Scene modeling code data:
****************

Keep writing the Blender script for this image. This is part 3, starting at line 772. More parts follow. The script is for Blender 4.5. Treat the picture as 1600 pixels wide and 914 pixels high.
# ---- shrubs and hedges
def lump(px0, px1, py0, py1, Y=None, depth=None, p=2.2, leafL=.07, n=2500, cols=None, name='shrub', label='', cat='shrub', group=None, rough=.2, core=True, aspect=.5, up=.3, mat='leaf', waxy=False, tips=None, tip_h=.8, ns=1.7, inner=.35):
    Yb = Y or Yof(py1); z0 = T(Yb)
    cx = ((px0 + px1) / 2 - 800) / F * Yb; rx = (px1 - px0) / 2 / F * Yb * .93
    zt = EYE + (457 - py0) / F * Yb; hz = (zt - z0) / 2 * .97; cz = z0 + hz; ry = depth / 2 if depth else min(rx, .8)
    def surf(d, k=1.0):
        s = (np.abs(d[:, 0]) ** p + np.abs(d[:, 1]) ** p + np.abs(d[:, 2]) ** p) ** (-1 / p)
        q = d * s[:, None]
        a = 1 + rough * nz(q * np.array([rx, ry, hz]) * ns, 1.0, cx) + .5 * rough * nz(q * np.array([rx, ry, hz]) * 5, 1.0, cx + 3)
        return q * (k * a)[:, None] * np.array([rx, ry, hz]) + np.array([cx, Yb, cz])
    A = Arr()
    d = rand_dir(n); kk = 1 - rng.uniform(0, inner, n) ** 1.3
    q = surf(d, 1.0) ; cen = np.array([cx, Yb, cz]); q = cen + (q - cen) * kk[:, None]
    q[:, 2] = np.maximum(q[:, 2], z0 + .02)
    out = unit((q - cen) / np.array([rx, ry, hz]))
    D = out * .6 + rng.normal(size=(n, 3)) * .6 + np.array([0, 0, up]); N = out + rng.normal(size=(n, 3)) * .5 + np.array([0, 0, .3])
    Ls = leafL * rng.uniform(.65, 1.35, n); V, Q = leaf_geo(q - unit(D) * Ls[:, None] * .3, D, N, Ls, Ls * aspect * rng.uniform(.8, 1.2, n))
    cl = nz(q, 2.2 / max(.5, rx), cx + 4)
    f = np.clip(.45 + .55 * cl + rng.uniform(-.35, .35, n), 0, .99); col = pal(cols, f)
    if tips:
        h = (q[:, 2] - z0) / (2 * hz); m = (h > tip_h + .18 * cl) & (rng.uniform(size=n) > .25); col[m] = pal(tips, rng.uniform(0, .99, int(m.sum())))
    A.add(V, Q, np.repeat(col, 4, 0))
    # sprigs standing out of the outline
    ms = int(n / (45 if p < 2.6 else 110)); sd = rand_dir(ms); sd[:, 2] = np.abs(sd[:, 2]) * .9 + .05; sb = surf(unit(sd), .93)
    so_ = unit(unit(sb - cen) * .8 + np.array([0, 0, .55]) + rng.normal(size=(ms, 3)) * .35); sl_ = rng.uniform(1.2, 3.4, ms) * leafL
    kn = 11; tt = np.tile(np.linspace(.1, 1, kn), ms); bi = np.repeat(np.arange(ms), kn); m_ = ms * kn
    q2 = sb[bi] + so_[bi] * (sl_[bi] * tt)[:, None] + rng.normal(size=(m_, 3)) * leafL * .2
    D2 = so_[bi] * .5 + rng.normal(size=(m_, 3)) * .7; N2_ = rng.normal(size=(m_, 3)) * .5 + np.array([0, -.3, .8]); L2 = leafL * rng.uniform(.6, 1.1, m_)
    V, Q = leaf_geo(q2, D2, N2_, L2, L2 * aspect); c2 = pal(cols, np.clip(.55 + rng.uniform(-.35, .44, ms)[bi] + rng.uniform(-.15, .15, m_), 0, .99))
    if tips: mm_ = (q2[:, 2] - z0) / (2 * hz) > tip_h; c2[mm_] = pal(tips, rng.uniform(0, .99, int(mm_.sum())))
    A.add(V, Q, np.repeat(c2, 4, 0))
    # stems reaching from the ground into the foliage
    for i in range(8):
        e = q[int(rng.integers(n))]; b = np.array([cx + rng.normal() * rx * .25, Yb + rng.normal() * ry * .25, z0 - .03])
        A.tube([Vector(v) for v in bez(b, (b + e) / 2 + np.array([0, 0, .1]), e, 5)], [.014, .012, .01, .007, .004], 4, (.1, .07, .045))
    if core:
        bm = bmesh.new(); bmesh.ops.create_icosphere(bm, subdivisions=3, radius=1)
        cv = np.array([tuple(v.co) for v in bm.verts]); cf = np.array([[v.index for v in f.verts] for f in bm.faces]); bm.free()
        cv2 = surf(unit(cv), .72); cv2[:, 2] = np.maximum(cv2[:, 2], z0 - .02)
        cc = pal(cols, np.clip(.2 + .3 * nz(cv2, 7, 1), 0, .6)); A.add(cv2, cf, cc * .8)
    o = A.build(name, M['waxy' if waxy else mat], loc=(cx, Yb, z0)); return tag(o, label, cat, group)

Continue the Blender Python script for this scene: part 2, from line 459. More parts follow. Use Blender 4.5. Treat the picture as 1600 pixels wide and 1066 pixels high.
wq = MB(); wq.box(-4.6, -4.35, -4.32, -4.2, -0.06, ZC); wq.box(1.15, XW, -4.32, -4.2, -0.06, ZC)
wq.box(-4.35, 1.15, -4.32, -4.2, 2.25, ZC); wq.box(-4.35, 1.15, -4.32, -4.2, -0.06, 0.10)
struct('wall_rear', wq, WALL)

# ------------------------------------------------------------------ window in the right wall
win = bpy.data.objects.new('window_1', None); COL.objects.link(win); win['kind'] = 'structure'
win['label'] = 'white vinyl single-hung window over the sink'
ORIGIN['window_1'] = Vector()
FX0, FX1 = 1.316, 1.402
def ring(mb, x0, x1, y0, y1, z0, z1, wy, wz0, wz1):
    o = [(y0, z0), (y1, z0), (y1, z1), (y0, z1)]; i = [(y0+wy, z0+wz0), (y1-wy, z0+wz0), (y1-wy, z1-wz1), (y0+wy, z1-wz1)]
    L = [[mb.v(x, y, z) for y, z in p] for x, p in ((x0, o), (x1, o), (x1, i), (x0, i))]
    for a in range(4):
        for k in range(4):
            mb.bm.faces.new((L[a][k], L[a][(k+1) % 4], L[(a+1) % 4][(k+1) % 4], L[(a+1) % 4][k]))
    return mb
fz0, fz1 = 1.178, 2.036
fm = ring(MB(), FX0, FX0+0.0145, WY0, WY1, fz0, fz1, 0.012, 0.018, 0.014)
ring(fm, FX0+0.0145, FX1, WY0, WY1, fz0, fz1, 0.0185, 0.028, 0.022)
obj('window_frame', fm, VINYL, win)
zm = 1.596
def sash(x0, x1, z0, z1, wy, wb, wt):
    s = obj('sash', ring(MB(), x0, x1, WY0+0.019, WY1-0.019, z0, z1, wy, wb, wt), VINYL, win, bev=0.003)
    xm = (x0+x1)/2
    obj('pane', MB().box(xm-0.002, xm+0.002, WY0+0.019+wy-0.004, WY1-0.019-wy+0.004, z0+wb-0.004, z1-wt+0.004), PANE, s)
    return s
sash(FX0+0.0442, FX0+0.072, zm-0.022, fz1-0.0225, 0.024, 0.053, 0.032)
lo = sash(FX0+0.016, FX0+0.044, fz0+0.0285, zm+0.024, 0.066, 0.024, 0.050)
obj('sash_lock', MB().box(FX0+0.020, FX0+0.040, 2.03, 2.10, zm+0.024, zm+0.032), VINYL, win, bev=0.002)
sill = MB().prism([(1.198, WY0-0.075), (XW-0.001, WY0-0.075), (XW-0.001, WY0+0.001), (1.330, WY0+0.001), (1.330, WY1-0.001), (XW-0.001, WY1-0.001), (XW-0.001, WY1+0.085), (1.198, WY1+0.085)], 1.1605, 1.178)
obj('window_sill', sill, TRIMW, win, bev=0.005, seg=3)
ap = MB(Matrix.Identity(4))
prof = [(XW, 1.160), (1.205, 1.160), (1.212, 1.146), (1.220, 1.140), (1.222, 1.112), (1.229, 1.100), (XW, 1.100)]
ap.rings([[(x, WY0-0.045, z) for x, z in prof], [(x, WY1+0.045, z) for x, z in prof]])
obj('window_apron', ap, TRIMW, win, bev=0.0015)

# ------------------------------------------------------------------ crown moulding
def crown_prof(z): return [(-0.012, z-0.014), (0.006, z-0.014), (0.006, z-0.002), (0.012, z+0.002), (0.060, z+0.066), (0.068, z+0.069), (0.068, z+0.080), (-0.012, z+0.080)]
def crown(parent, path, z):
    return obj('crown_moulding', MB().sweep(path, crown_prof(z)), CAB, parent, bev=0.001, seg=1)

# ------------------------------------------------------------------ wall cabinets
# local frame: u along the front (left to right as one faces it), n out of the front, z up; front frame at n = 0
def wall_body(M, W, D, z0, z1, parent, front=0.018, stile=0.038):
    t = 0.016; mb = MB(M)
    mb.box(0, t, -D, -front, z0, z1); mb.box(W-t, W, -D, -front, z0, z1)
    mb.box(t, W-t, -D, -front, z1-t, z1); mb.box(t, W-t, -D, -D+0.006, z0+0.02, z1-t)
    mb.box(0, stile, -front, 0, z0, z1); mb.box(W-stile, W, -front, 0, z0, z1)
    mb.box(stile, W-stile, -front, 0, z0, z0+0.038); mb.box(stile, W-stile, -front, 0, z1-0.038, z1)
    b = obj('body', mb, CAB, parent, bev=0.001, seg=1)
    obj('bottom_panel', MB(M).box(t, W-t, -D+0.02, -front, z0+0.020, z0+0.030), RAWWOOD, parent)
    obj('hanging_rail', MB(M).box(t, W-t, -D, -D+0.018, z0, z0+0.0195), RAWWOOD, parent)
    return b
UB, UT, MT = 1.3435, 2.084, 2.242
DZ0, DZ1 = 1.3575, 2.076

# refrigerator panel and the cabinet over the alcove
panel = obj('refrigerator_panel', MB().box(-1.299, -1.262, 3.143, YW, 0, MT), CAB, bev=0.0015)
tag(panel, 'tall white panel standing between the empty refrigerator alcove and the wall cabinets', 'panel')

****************

* Aim of the task *
Transcribe the lines above from the one with "Continue the Blender" through the one with "struct('wall_rear', wq, WALL)". Include both ends and leave out every other line.

* Response for this exercise *
Continue the Blender Python script for this scene: part 2, from line 459. More parts follow. Use Blender 4.5. Treat the picture as 1600 pixels wide and 1066 pixels high.
wq = MB(); wq.box(-4.6, -4.35, -4.32, -4.2, -0.06, ZC); wq.box(1.15, XW, -4.32, -4.2, -0.06, ZC)
wq.box(-4.35, 1.15, -4.32, -4.2, 2.25, ZC); wq.box(-4.35, 1.15, -4.32, -4.2, -0.06, 0.10)
struct('wall_rear', wq, WALL)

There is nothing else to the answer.